Jib Kidder is the longstanding recording and performing project of Ann Arbor, Michigan based musician and artist Sean Schuster-Craig. Over the course of 2 decades, he has explored a variety of approaches to psychedelic collage. Thru his compositions, video art, poetry, visual collages & shrines he has attempted to harness the humor and ambiguous poignancy specific to the experience of dreaming.
Just as in dreams, where contradictory duality is not just a phenomenum but a rule (the school that is also one’s office; the grandmother that is also one’s son), and likewise in the LSD experience (the object that is simultaneously curved and straight; the pattern that is both still and in motion), SSC’s work centers on the fluid containment of opposites and the slippery quest for the aha moment. Within his music, astute listeners will feel the vibrant tension of these balanced oppositions - of anxiety within tranqulity, of feminity within the male body, of obsessive perfectionism within punk carelessness - wiggling forth in an attempt to understand what words cannot capture.

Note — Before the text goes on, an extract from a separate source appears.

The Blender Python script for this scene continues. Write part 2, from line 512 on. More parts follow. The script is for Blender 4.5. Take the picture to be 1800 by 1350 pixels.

While remaining unknown to nearly everyone - and for an artist briefly signed to a major indie and featured more than once on network television this is an almost-impressive invisibility - his work has nonetheless garnered quiet praise from a strange mix of consummate artists: Freak Nasty, Brian Eno, Mark Ronson, Alex Grey, Julia Holter, Panda Bear & Noah Wall.
The undisguised influence of Bass, IDM, Underground Rock, Opera, Keroncong, Marrabenta, Noise, Drone, Vietnamese guitar, Free Jazz & Film musics on his work have led to accusations of shape-shifting, of identitylessness. A wider zoom instead reveals the health of an omnivorous diet and the destructive role of genre in turning artists into parodies of themselves. What can seem incoherent up close is revealed from afar as a sure-footed comfort with ambiguities, as a fearlessness and a refusal to disguise or bury contradictions. If any one thread ties together his varied work, it is a belief that novel recombination is at the heart of the creative act, not its periphery.